Basilio Gavazzeni: Paul Claudel, hélas! Di seguito la nota integrale.
Ricorrendo 70 anni dalla morte di Paul Claudel (1868-1955) è uscito il libro Claudel ou la conversion sauvage di François Angelier, edito in Francia per i tipi di Salvator. Me ne accorgo per caso, sfogliando in ritardo Avvenire del 23 febbraio. Nulla che già non sapessi affiora nella presentazione del valoroso Roberto Righetto perché della vita e dell’opera del grande scrittore francese conosco pressoché tutto. I lettori di Sassilive ricorderanno che quando Notre Dame, rinverginata, è stata restituita a Parigi, alla Francia e al mondo, ho proposto appunto il racconto di quella memorabile conversione avvenutavi il 25 dicembre del 1886, Natale, al canto del Magnificat.
Nel paginone di Avvenire il non meno valoroso Giuliano Vigini offre la traduzione di alcuni stralci di Ma conversion (1913) dello stesso protagonista.
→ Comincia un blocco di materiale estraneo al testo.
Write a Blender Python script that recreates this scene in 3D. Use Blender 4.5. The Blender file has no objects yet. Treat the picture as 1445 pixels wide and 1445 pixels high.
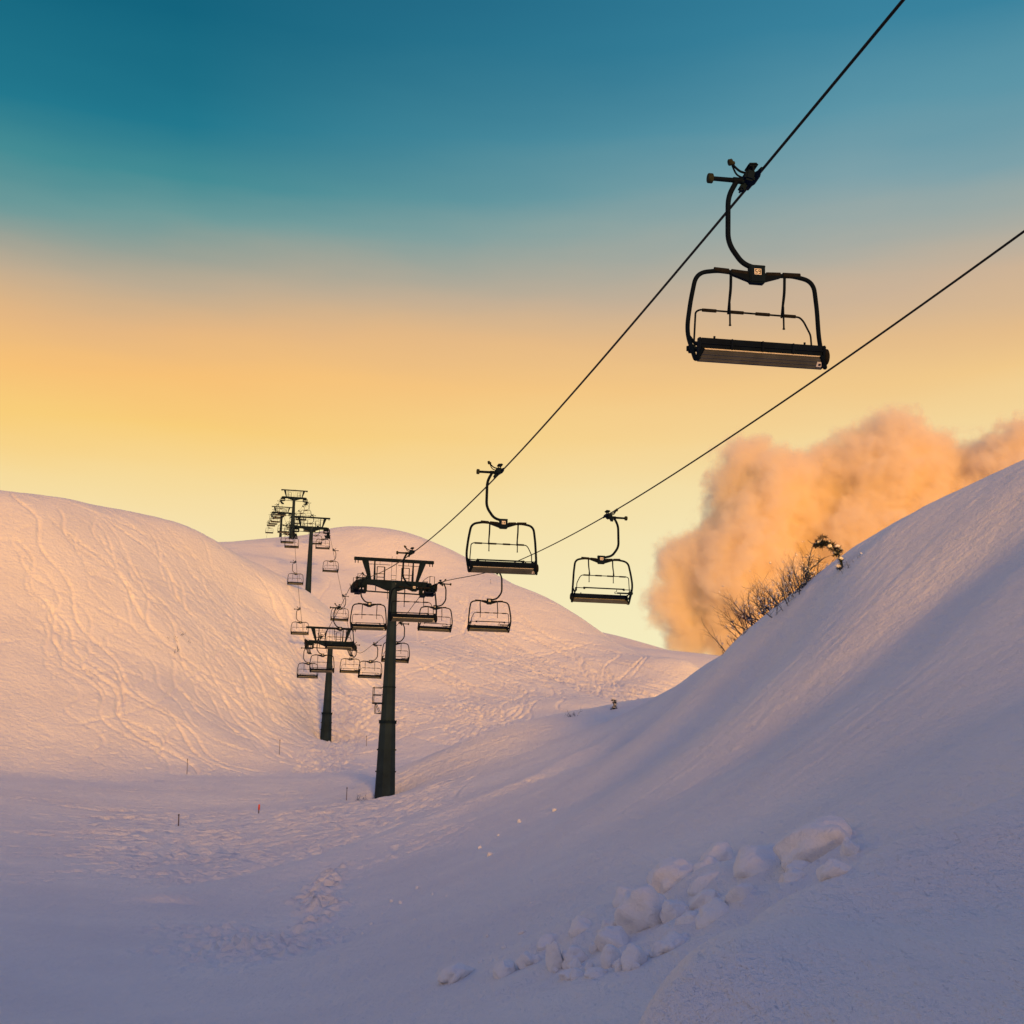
import bpy, bmesh, math, random
import numpy as np
from mathutils import Vector, Matrix
random.seed(7); rng = np.random.default_rng(11)
scene = bpy.context.scene
C = scene.collection

# ------------------------------------------------------------------ positions from image coordinates, distances estimated
# terrain control points: azimuth (deg, 0 = camera heading, + = right), elevation (deg), estimated distance (m)
SHEETS = {
 'near': [(-20.26, -9.52, 22), (-13.69, -9.71, 23), (-6.77, -9.79, 20), (0.38, -9.71, 15), (7.54, -9.49, 12.5), (14.61, -9.13, 11), (21.13, -8.68, 10), (-20.44, -7.82, 30), (-13.82, -7.96, 30), (-6.86, -8, 26),
  (0.35, -7.91, 19), (7.55, -7.7, 15.5), (14.67, -7.38, 13.5), (21.23, -6.98, 12), (-20.65, -5.69, 40), (-20.92, -2.95, 60), (-21.14, -0.71, 80), (-14.31, -1.47, 76), (-14.2, -2.91, 62), (-14.09, -4.34, 50),
  (-14.03, -5.13, 45), (-13.92, -6.59, 36), (-11.1, -1.42, 75), (-11.01, -2.88, 62), (-10.92, -4.33, 50), (-10.78, -6.6, 37), (-7.5, -1.21, 73), (-7.45, -2.25, 63), (-7.4, -3.28, 54), (-7.29, -5.45, 40),
  (-7.21, -6.88, 32), (-3.83, -0.99, 69), (-3.8, -1.83, 59), (-3.73, -3.66, 44), (-3.66, -5.7, 31), (0.77, 1.55, 80), (-2, -0.04, 72), (0.8, 0.11, 62), (0.23, -2.7, 40), (0.28, -5.05, 27),
  (4.2, 2.17, 72), (4.21, 0.39, 51), (4.23, -2.61, 30), (4.25, -5.54, 20), (5.76, 3.33, 84), (7.59, -2.53, 24.5), (7.61, 0.46, 37), (7.63, 3.52, 62), (11.16, -3.88, 18), (11.22, -0.96, 25),
  (11.28, 2.04, 36), (11.34, 5.09, 50), (14.85, -2.32, 17.5), (14.95, 0.6, 24), (15.05, 3.58, 31), (15.16, 6.61, 39), (15.27, 9.82, 48), (13.26, 8.78, 52), (11.4, 7.62, 57), (10.14, 6.63, 62),
  (8.89, 5.54, 69), (7.79, 4.69, 78), (18.91, 11.52, 45), (22.44, 13.12, 43), (18.52, 3.59, 26), (21.86, 3.59, 22), (22.21, 9.43, 34), (21.53, -2.09, 14.5), (18.74, 8.06, 38), (26.82, 14.93, 42),
  (26.17, 6.39, 24), (25.55, -1.94, 13), (15.1, 8.53, 64), (15.1, 7.43, 92), (11.34, 5.56, 74), (8.88, 4.22, 88), (21.95, 11.21, 58), (21.95, 8.65, 92), (26.06, 13.13, 60), (26.06, 9.09, 100),
  (15.1, 4.4, 130), (21.95, 5.71, 130), (8.88, 1.49, 115), (-7.21, -0.84, 77), (-5.3, -0.44, 79.5), (-2.98, 1.34, 85), (-0.5, 2.45, 91), (2.63, 3.13, 97), (4.82, 3.57, 98), (6.7, 4.06, 93),
  (-2.96, 0.85, 95), (-0.48, 1.67, 103), (2.64, 2.2, 112), (5.76, 2.56, 112), (7.63, 3.52, 100), (-14.39, -0.35, 90), (-11.18, -0.29, 90), (-8.15, -0.35, 88), (-14.42, -0, 99), (-11.2, 0.07, 99),
  (-8.18, 0.13, 99), (-21.62, -0.78, 110), (-14.75, -1.49, 115), (-9.96, -1.49, 115), (-3.72, -1.91, 120), (2.61, -2.64, 130), (-21.62, -3.81, 180), (-14.75, -4.45, 180), (-6.86, -5.08, 180), (2.61, -5.08, 180),
  (8.88, -3.18, 180), (21.95, 1.21, 190), (-21.62, -7.59, 300), (-6.86, -8.53, 300), (8.88, -7.59, 300), (21.95, -3.81, 300),
  ],
 'mid': [(-21.16, -0.48, 84), (-21.23, 0.28, 94), (-14.39, -0.44, 87), (-11.15, -0.65, 84), (-8.15, -0.47, 87), (-5.71, -0.06, 90), (-2.94, 0.4, 95), (-14.44, 0.35, 100), (-11.84, 0.74, 107), (-9.76, 1.25, 116),
  (-7.99, 1.78, 130), (-5.79, 1.71, 122), (-2.99, 1.77, 120), (-0.5, 2.29, 122), (2.63, 3, 126), (4.51, 3.35, 128), (-14.64, 2.97, 113), (-12.29, 3.05, 122), (-9.87, 3.13, 131), (-14.87, 5.99, 128),
  (-12.5, 6.11, 137), (-10.01, 5.59, 144), (-15.05, 8.43, 140), (-12.62, 7.95, 149), (-10.74, 7.42, 155), (-9.12, 6.25, 152), (-15.22, 10.64, 152), (-14.02, 10.44, 155), (-12.76, 9.96, 159), (-11.48, 9.35, 163),
  (-10.2, 8.85, 166), (-9.08, 8.31, 169), (-8.26, 7.72, 167), (-7.53, 6.87, 162), (-6.99, 6.11, 156), (-22.35, 11.48, 140), (-18.89, 11.36, 146), (-21.76, 5.61, 116), (-21.47, 2.71, 104), (-18.4, 5.81, 121),
  (-18.14, 2.85, 108), (-14.75, 9.09, 175), (-12.39, 8.44, 182), (-9.96, 7.31, 187), (-8.11, 6.14, 186), (-6.86, 4.76, 180), (-21.62, 8.7, 170), (-6.73, 5.24, 153), (-7.31, 4.29, 147), (-7.56, 3.2, 139),
  (-5.6, 4.5, 156), (-5.52, 2.64, 136), (-3.72, 3.05, 150), (-0.56, 2.29, 150), (4.19, 1.53, 150), (8.88, -2.45, 140), (14.95, -6.12, 140), (21.95, -8.13, 140), (-0.56, 2.54, 180), (5.76, 0, 180),
  (15.1, -5.71, 200), (-14.75, 5.96, 230), (-21.62, 4.97, 230), (-8.42, 3.73, 230), (-0.56, 1.19, 240), (8.88, -4.4, 260), (-21.62, 0, 350), (-6.86, -1.64, 350), (8.88, -4.9, 350), (21.95, -6.52, 350),
  (-21.62, -5.71, 60), (-14.75, -7.59, 60), (-6.86, -7.02, 65), (2.61, -7.33, 70), (15.1, -12.09, 70), (-21.62, -21.8, 30), (-6.86, -21.8, 30), (8.88, -25.02, 30), (21.95, -33.69, 30),
  ],
 'back': [(-22.05, 8.54, 215), (-18.7, 9.25, 218), (-15.15, 9.72, 220), (-12.76, 10.06, 225), (-12, 10.26, 229), (-10.92, 10.44, 236), (-9.93, 10.56, 242), (-9.06, 10.83, 244), (-8.28, 11.15, 243), (-7.49, 11.25, 240),
  (-6.53, 11.2, 234), (-5.55, 10.95, 227), (-3.91, 10.22, 220), (-2.61, 9.62, 216), (-1.3, 9.18, 212), (-0.01, 8.86, 209), (1.28, 8.44, 206), (2.57, 7.77, 202), (3.86, 6.81, 196), (5.13, 6.22, 190),
  (6.39, 5.74, 184), (7.64, 5.37, 178), (8.57, 5.35, 170), (-7.08, 9.47, 216), (-6.99, 7.58, 192), (-6.92, 6.01, 166), (-7.13, 3.83, 145), (-7.35, 1.98, 131), (-5.11, 7.96, 199), (-3.78, 6.43, 181),
  (-3.69, 3.92, 150), (-3, 2.08, 127), (-0.62, 7.45, 191), (-0.56, 4.94, 161), (-0.51, 2.75, 132), (2.6, 5.94, 181), (2.62, 4.06, 151), (2.63, 3.13, 131), (4.82, 4.72, 166), (4.82, 3.57, 137),
  (7.01, 4.44, 160), (-9.31, 9.68, 222), (-10.25, 9.63, 215), (-12.09, 9.22, 205), (-14.98, 7.52, 190), (-14.75, 4.48, 160), (-21.76, 5.61, 180), (-10.05, 6.21, 185), (-9.9, 3.74, 155), (-11.99, 3.06, 140),
  (-21.62, 7.47, 290), (-14.75, 9.01, 290), (-12.09, 9.78, 290), (-9.34, 10.36, 290), (-6.86, 9.78, 290), (-3.72, 8.13, 280), (-0.56, 6.34, 270), (2.61, 4.84, 260), (5.76, 1.83, 250), (8.26, 0.48, 240),
  (-21.62, 4.51, 380), (-12.09, 5.26, 380), (-6.86, 5.26, 380), (-0.56, 3.01, 380), (5.76, -1.51, 380), (11.95, -5.71, 300), (17.88, -6.84, 250), (21.95, -6.65, 300), (21.95, -7.91, 180), (11.95, 0, 170),
  (15.1, -4.29, 200), (-3.09, -2.29, 100), (-7.48, -2.29, 100), (-14.75, -2.29, 100), (-21.62, -3.43, 100), (2.61, -3.27, 105), (8.88, -5.19, 110), (15.1, -10.3, 110), (21.95, -12.8, 110), (-21.62, -21.8, 50),
  (-6.86, -21.8, 50), (8.88, -21.8, 50), (21.95, -26.57, 50),
  ],
 'far': [(1.32, 6.39, 320), (2.58, 6.95, 310), (3.7, 6.93, 305), (5.13, 6.54, 300), (6.39, 6.14, 295), (7.8, 5.66, 290), (8.89, 5.45, 285), (10.73, 5.24, 280), (15.09, 4.79, 275), (21.9, 4.17, 270),
  (-21.59, 3.87, 330), (-12.97, 4.25, 330), (-3.72, 4.86, 330), (3.71, 5.33, 240), (8.88, 4.76, 230), (15.07, 4.03, 230), (-21.53, 3.29, 260), (-6.83, 4.15, 260), (21.86, 3.59, 220), (-21.62, -1.27, 450),
  (-6.86, -1.27, 450), (3.71, 4.29, 400), (8.88, 3.58, 400), (15.1, 0.72, 400), (21.95, -1.43, 400), (-6.86, -9.46, 180), (-21.62, -9.46, 180), (8.88, -7.91, 180), (21.95, -9.46, 180), (-6.86, -20.56, 80),
  (-21.62, -20.56, 80), (8.88, -20.56, 80), (21.95, -20.56, 80),
  ],
 'lip': [(6.66, -8.01, 10.5), (8.75, -6.59, 11), (11.13, -4.94, 11.8), (14.82, -3.15, 13), (18.41, -1.86, 14), (21.61, -0.69, 15), (8.71, -9.44, 9.2), (14.67, -7.38, 9.3), (14.75, -5.16, 11), (21.23, -6.98, 9),
  (21.44, -3.47, 11.5), (14.61, -9.13, 8.5), (21.13, -8.68, 8), (25.35, -4.6, 10), (25.71, 0.24, 15), (5.76, -9.56, 9.6), (3.87, -14.04, 10), (1.34, -19.57, 9), (-3.72, -23.96, 9), (-13, -29.05, 9),
  (-21.62, -33.69, 9), (3.87, -18.19, 14), (-3.72, -21.8, 20), (-21.62, -26.57, 20), (6.7, -15.48, 13), (8.88, -12.93, 13.5), (11.34, -11.69, 14.5), (15.1, -9.93, 16), (21.95, -6.01, 19), (26.06, -5.71, 20),
  (8.88, -17.65, 22), (15.1, -15.64, 25), (21.95, -13.13, 30), (8.88, -22.62, 60), (21.95, -22.62, 60), (-6.86, -22.62, 60), (15.1, -21.8, 5), (8.88, -22.78, 5), (21.95, -20.81, 5), (-6.86, -38.66, 5),
  (-21.62, -45, 5),
  ],
}

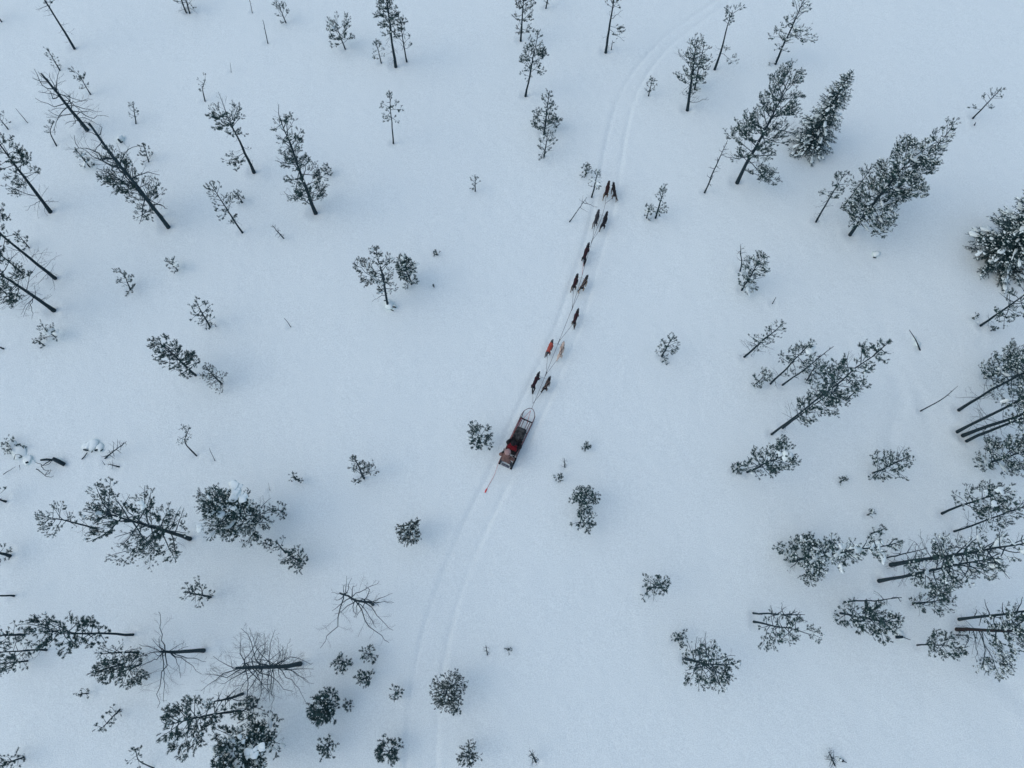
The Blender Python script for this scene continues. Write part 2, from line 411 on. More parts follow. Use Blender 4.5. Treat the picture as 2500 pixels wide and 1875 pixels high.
def spruce(c, r, bx, by, tx, ty, rz, label, h=None, nb=120, snow=60, cs=.02, px_sn=(), power=.8, name='spruce_tree'):
    B = at(tp(c, r, bx, by)); tpx = tp(c, r, tx, ty); T = at(tpx, h) if h else solve_top(B, tpx)
    g = float(hfun(B[0], B[1])); B[2] = g; hh = T[2] - g; R = radius(rz, B) * 1.12
    rng = np.random.default_rng(seed()); root = thing(name, B, label, 'spruce', G_SP)
    pts = crooked(rng, B, T, 8, .006); mb = MB(); tr = .02 + .011 * hh
    mb.tube(np.concatenate([[B - [0, 0, .3]], pts]) - B, np.concatenate([[tr], np.linspace(tr, .012, 9)]), 8, True); mb.obj("trunk", M_BARK, root)
    WELLS.append((B[0], B[1], R * .9, .12))
    tf = []; az = 0; spots = []; wood = MB()
    for i in range(nb):
        u = (i + rng.random()) / nb; p, td = along(pts, cs + (1 - cs) * u * .98); az += 2.4 + rng.normal() * .3
        L = R * (.10 + .92 * (1 - u) ** power) * rng.uniform(.75, 1.12); e = -.30 + .75 * u
        q = limb(rng, p, [math.cos(az) * math.cos(e), math.sin(az) * math.cos(e), math.sin(e)], L, 5, -.03, .07); q[:, 2] = np.maximum(q[:, 2], g + .05)
        wood_twig(wood, q - B, .008 + .010 * L, 4); spots.append((q, L, u))
        m = max(3, int(L / .075))
        for j in range(m):
            s = .12 + .88 * (j + rng.random()) / m; pp, dd = along(q, s); sg = 1 if j % 2 else -1
            l2 = (.10 + L * .28 * (1.05 - s)) * rng.uniform(.6, 1.2)
            d2 = side_dir(rng, dd, sg, rng.uniform(.6, 1.1), -.15)
            for w in range(max(1, int(l2 / .10))):
                tf.append((pp + d2 * .10 * w, nrm(d2 + rng.normal(size=3) * .25 + [0, 0, -.05]), .17 * rng.uniform(.8, 1.2)))
        tf.append((q[-1], nrm(q[-1] - q[-2]), .17))
    wood.obj("branches", M_BARK, root)
    cmb = MB(); add_tufts(cmb, np.array([a[0] for a in tf]) - B, np.array([a[1] for a in tf]), np.array([a[2] for a in tf]), rng, .8)
    cmb.obj("crown", M_SPR, root, False)
    P_ = np.array([a[0] for a in tf]) - B; sel = rng.random(len(tf)) < .17; fm = MB(); q = P_[sel] + np.array([a[1] for a in tf])[sel] * .08 + [0, 0, .05]
    add_pads(fm, q, rng.uniform(.03, .10, len(q)), rng); fo = fm.obj("snow_dusting", M_CLUMP, root); fo['kind'] = 'stuff'
    for i in range(snow):
        q, L, u = spots[int(len(spots) * rng.random() ** 1.2) % len(spots)]
        s = rng.uniform(.5, .98); p, d = along(q, s)
        snow_clump(root, p - B + [0, 0, .09], (.03 + .05 * L) * rng.uniform(.5, 1.4), rng, .8, d)
    return root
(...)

Righetto en passant afferma che L’annuncio a Maria di Claudel drammaturgo è il più grande dramma sacro contemporaneo assieme a Miguel Mañara di Oscar Milosz. Anche Vigini lo cita fra le opere maggiori di Claudel. Mi stupisce, tuttavia, che entrambi i critici ignorino Le Soulier de Satin (1924), opus mirandum come lo definì lo stesso drammaturgo. Il dramma è poco noto in Italia. Hans Urs von Balthasar, uno dei massimi teologi cattolici del Novecento, lo tradusse mirabilmente in tedesco. Joseph Ratzinger che, per il suo tramite, lo lesse nella giovinezza, ne valorizzò alcune intuizioni nella classica Introduzione al Cristianesimo.
Le Soulier de Satin è una sfida al teatro. La sua rappresentazione integrale realizzata in Francia e in Germania richiede nove ore. È un dramma monstre che io conosco perfettamente perché, vent’anni fa, con una buona dose di improntitudine se non di follia, l’ho tradotto alla meglio e, negli anni, l’ho ritradotto almeno una decina di volte e, periodicamente, ne ho ripreso e rifinito la versione che, ora, non sono più in grado di migliorare con il mio bagaglio culturale e, comunque, mi sembra almeno decente. Nessuno si meravigli: Claudel è difficile, e tradurre è un’operazione infinita. Per casualità, proprio in questi giorni, una persona me l’ha estirpata dal geloso cassetto. Sono cinquecento pagine in cui ormai c’è semplicemente da mettere qua e là alcune parentesi tonde alle indicazioni sceniche.
Ma chi è questo Paul Claudel di cui Benedetto Croce, Carlo Bo e gli intellettuali di sinistra ostacolarono l’ingresso nella cultura italiana? Il poeta Giovanni Raboni, gran traduttore di Marcel Proust, di Charles Baudelaire e di altri sommi scrittori francesi, ricordando la fulminea risposta di André Gide a quelli che gli chiedevano chi fosse, a suo avviso, il più grande poeta francese d’ogni tempo: Victor Hugo, hélas! (Victor Hugo, purtroppo!), alla domanda: dunque chi è il più grande poeta francese del Novecento, passando in rassegna parecchie facce, per esempio quelle di Valéry, Apollinarire, Ponge, Éluard, Char, Bonnefoy, rispondeva: Ma alla fine, per quanto mi riguarda, non ho dubbi: il più grande è lui, il massiccio, l’enorme, l’ingombrante Claudel! Paul Claudel, hélas! Ne riparlerò un’altra volta.